Ca'n Pere Antoni, Mallorca

Between March and September every year Mallorca becomes Holiday Extras' customers' single most popular destination and one of the main reasons to head out to Mallorca is to enjoy the beaches. Ca'n Pere Antoni is our favourite.

White sands and clear waters? Of course. More to the point, Ca'n Pere Antoni is the closest beach to Palma, where most visitors stay, but far enough to make it a pleasant stroll or bike ride from the centre.

A cycle path and promenade run the length of the half-mile of sand, and one beach club as well as bars and restaurants round off the facilities. A couple of miles from the city centre and just one from the cathedral La Seu, the views of the cathedral from the beach are superb.

About half a mile further from town is a second beach, Portixol, where you can enjoy excellent bars and restaurants as well as extensive watersports facilities.

Playa de las Teresitas, Tenerife

Let's finish off with a hidden gem in a popular destination - Playa de las Teresitas in Tenerife.

At the far northern tip of the island, Playa de las Teresitas is a very far cry from the crowded tourist spots of Tenerife south.

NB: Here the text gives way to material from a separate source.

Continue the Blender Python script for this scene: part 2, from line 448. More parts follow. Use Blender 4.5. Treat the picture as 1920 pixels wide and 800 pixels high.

Five miles north of the provincial capital of Santa Cruz and just outside the pretty village of Andrés, the beach is not exactly unknown - it was the setting for the promotional video for the third season of Geordie Shore - but for most of the year it's a good spot to bathe and swim in peace. Compared to Cristianos and Vistas to the south of the island, it's a haven.

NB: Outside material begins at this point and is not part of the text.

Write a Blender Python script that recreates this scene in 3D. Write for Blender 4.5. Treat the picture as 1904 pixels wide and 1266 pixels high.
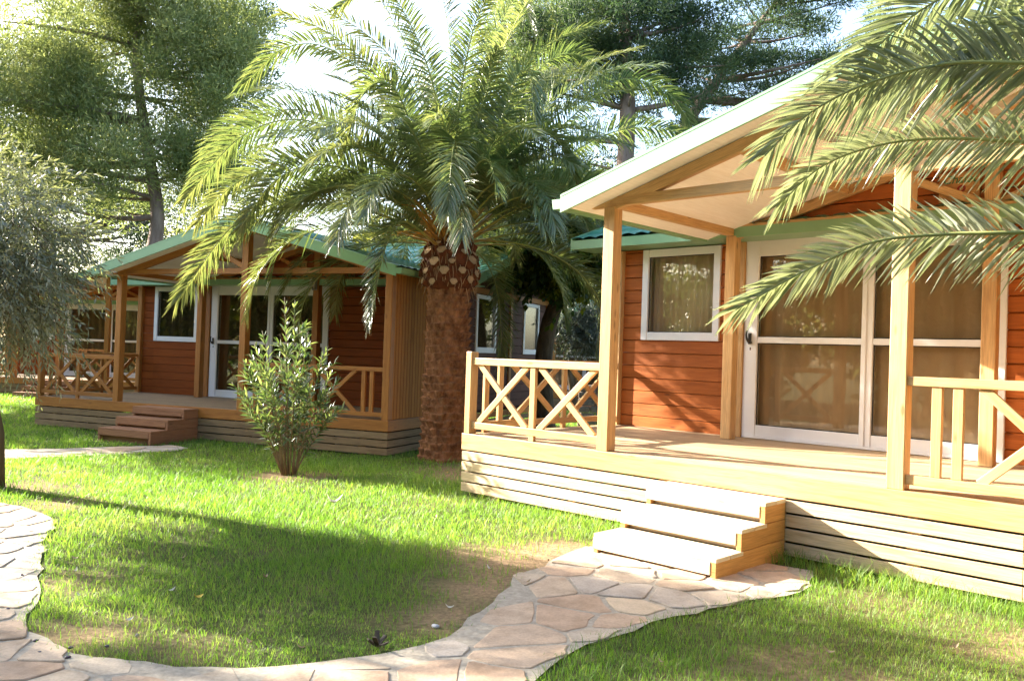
import bpy, math, random
import numpy as np
from mathutils import Vector, Matrix
R = math.radians
random.seed(7)
rng = np.random.default_rng(11)
for o in list(bpy.data.objects): bpy.data.objects.remove(o)
S = bpy.context.scene
COL = S.collection

# ------------------------------------------------------------ camera, sky, sun, exposure
EYE = 1.45
cam = bpy.data.cameras.new('camera'); cam.sensor_width = 36; cam.lens = 29.966
cam.clip_start = .05; cam.clip_end = 2000
camo = bpy.data.objects.new('camera', cam); COL.objects.link(camo)
pitch, roll = .0145, .0343
ri = Vector((1, 0, 0)); up0 = Vector((0, -math.sin(pitch), math.cos(pitch))); fw = Vector((0, math.cos(pitch), math.sin(pitch)))
rr = ri * math.cos(roll) + up0 * math.sin(roll); uu = -ri * math.sin(roll) + up0 * math.cos(roll)
camo.matrix_world = Matrix(((rr.x, uu.x, -fw.x, 0), (rr.y, uu.y, -fw.y, 0), (rr.z, uu.z, -fw.z, EYE), (0, 0, 0, 1)))
S.camera = camo
SUNV = Vector((-.914, .405, .416)).normalized()
w = bpy.data.worlds.new('World'); S.world = w; w.use_nodes = True
wn = w.node_tree.nodes; wl = w.node_tree.links
sky = wn.new('ShaderNodeTexSky'); sky.sky_type = 'NISHITA'; sky.sun_disc = False
sky.sun_elevation = math.asin(SUNV.z); sky.sun_rotation = math.atan2(SUNV.x, SUNV.y)
sky.dust_density = 2.5; sky.air_density = 1.0; sky.ozone_density = 1.0
bg = wn['Background']; bg.inputs['Strength'].default_value = .108
wl.new(sky.outputs[0], bg.inputs[0])
sl = bpy.data.lights.new('sun', 'SUN'); sl.energy = 5.0; sl.angle = R(.55); sl.color = (1, .93, .82)
so = bpy.data.objects.new('sun', sl); COL.objects.link(so); so.rotation_euler = SUNV.to_track_quat('Z', 'Y').to_euler()
so.location = (-30, 15, 20)
S.view_settings.view_transform = 'Standard'; S.view_settings.look = 'None'; S.view_settings.gamma = 1
S.view_settings.exposure = 2.75
S.render.resolution_x = 1024; S.render.resolution_y = 680
S.cycles.max_bounces = 8; S.cycles.transparent_max_bounces = 12

# ------------------------------------------------------------ object helpers
def tag(o, label=None, cat=None, group=None, kind=None):
    if label: o['label'] = label
    if cat: o['category'] = cat
    if group: o['group'] = group
    if kind: o['kind'] = kind
    return o
def empty(name, loc=(0, 0, 0), rz=0, parent=None):
    o = bpy.data.objects.new(name, None); COL.objects.link(o); o.location = loc; o.rotation_euler = (0, 0, rz)
    o.empty_display_size = .2
    if parent: o.parent = parent
    return o
def linkmesh(name, me, mat, parent=None):
    o = bpy.data.objects.new(name, me); COL.objects.link(o)
    if mat: me.materials.append(mat)
    if parent: o.parent = parent
    return o

def np_mesh(name, V, Q, mat, parent=None, n=4, smooth=False, tone=None, uv=None):
    """V (k,3) vertices, Q (m,n) faces"""
    me = bpy.data.meshes.new(name); V = np.asarray(V, np.float32); Q = np.asarray(Q, np.int32)
    me.vertices.add(len(V)); me.vertices.foreach_set('co', V.ravel())
    me.loops.add(Q.size); me.loops.foreach_set('vertex_index', Q.ravel())
    me.polygons.add(len(Q)); me.polygons.foreach_set('loop_start', np.arange(0, Q.size, n, dtype=np.int32))
    if smooth: me.polygons.foreach_set('use_smooth', np.ones(len(Q), bool))
    if tone is not None:
        a = me.attributes.new('tone', 'FLOAT', 'POINT'); a.data.foreach_set('value', np.asarray(tone, np.float32))
    if uv is not None:
        l = me.uv_layers.new(name='UVMap'); l.data.foreach_set('uv', np.asarray(uv, np.float32)[Q.ravel()].ravel())
    me.update(calc_edges=True); me.validate()
    return linkmesh(name, me, mat, parent)

class MB:
    """collects boxes, beams, tubes and polygons into one mesh with board-wise UVs"""
    def __init__(s): s.v = []; s.f = []; s.uv = []; s.sm = []
    def add(s, vs, fs, uvs=None, smooth=False):
        n = len(s.v); s.v += [tuple(p) for p in vs]
        for i, f in enumerate(fs):
            s.f.append([n + k for k in f]); s.sm.append(smooth)
            s.uv.append(uvs[i] if uvs else [(vs[k][0], vs[k][1] + vs[k][2]) for k in f])
    def obox(s, c, ax, hx, ay, hy, az, hz):
        """box about c with half sizes along three unit axes; grain follows the longest"""
        c = Vector(c); A = [(Vector(ax), hx), (Vector(ay), hy), (Vector(az), hz)]
        L = sorted(range(3), key=lambda i: -A[i][1]); lg = L[0]
        P = []
        for i in (-1, 1):
            for j in (-1, 1):
                for k in (-1, 1): P.append((i, j, k))
        vs = [c + A[0][0] * (p[0] * hx) + A[1][0] * (p[1] * hy) + A[2][0] * (p[2] * hz) for p in P]
        fs = [(0, 1, 3, 2), (4, 6, 7, 5), (0, 4, 5, 1), (2, 3, 7, 6), (0, 2, 6, 4), (1, 5, 7, 3)]
        if Vector(ax).cross(Vector(ay)).dot(Vector(az)) < 0: fs = [f[::-1] for f in fs]
        r1, r2 = random.random() * 50, random.random() * 50; h = (hx, hy, hz); uvs = []
        for f in fs:
            const = [d for d in range(3) if len({P[k][d] for k in f}) == 1][0]
            oth = [d for d in range(3) if d != const]
            if lg in oth: a = lg; b = [d for d in oth if d != lg][0]
            else: a, b = oth
            uvs.append([(P[k][a] * h[a] + r1, P[k][b] * h[b] + const * .31 + r2) for k in f])
        s.add(vs, fs, uvs)
    def box(s, x0, x1, y0, y1, z0, z1):
        s.obox(((x0 + x1) / 2, (y0 + y1) / 2, (z0 + z1) / 2), (1, 0, 0), abs(x1 - x0) / 2, (0, 1, 0), abs(y1 - y0) / 2, (0, 0, 1), abs(z1 - z0) / 2)
    def beam(s, p, q, wd, ht, up=(0, 0, 1)):
        p, q = Vector(p), Vector(q); d = (q - p); L = d.length; d.normalize()
        sd = d.cross(Vector(up)).normalized(); u = sd.cross(d)
        s.obox((p + q) / 2, d, L / 2, sd, wd / 2, u, ht / 2)
    def tube(s, pts, rad, n=8, cap=True):
        pts = [Vector(p) for p in pts]; rings = []; vs = []; fs = []
        t0 = (pts[1] - pts[0]).normalized(); a = t0.orthogonal().normalized()
        for i, p in enumerate(pts):
            t = (pts[min(i + 1, len(pts) - 1)] - pts[max(i - 1, 0)]).normalized()
            a = (a - t * a.dot(t)).normalized(); b = t.cross(a)
            for k in range(n):
                an = 2 * math.pi * k / n; vs.append(p + (a * math.cos(an) + b * math.sin(an)) * rad[i])
        for i in range(len(pts) - 1):
            for k in range(n):
                fs.append((i * n + k, i * n + (k + 1) % n, (i + 1) * n + (k + 1) % n, (i + 1) * n + k))
        uv = []
        ro = random.random() * 20
        for i in range(len(pts) - 1):
            for k in range(n): uv.append([(i * .3 + ro, k * .1), (i * .3 + ro, (k + 1) * .1), ((i + 1) * .3 + ro, (k + 1) * .1), ((i + 1) * .3 + ro, k * .1)])
        if cap:
            fs.append(tuple(range(n))[::-1]); uv.append([(0, 0)] * n)
            m = (len(pts) - 1) * n; fs.append(tuple(range(m, m + n))); uv.append([(0, 0)] * n)
        s.add(vs, fs, uv, True)
    def poly(s, pts, thick, nrm):
        """flat polygon extruded by thick along nrm"""
        n = len(pts); nrm = Vector(nrm); a = [Vector(p) for p in pts]; b = [p + nrm * thick for p in a]
        fs = [tuple(range(n))[::-1], tuple(range(n, 2 * n))] + [(i, (i + 1) % n, n + (i + 1) % n, n + i) for i in range(n)]
        s.add(a + b, fs)
    def build(s, name, mat, parent=None, bevel=0):
        me = bpy.data.meshes.new(name); me.from_pydata(s.v, [], s.f)
        l = me.uv_layers.new(name='UVMap'); k = 0
        for u in s.uv:
            for c in u: l.data[k].uv = c; k += 1
        me.polygons.foreach_set('use_smooth', s.sm); me.update()
        o = linkmesh(name, me, mat, parent)
        if bevel:
            b = o.modifiers.new('bevel', 'BEVEL'); b.width = bevel; b.segments = 2; b.limit_method = 'ANGLE'; b.angle_limit = R(50)
        return o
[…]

Playa de las Teresitas is one of the few white sand beaches in Tenerife - not a quirk of geology but a deliberate decision by the local authorities to ship more than quarter of a million tons of white sand from what is now Western Sahara in Africa in the 1970s. Combined with the breakwaters built out in the bay to calm the waves, this is a beach for gentle and peaceful enjoyment. A pleasant change to the black sands that characterise much of the rest of this distinctively volcanic island, and softer too on the feet, you'll apprecicate this decision as you stroll the white sands!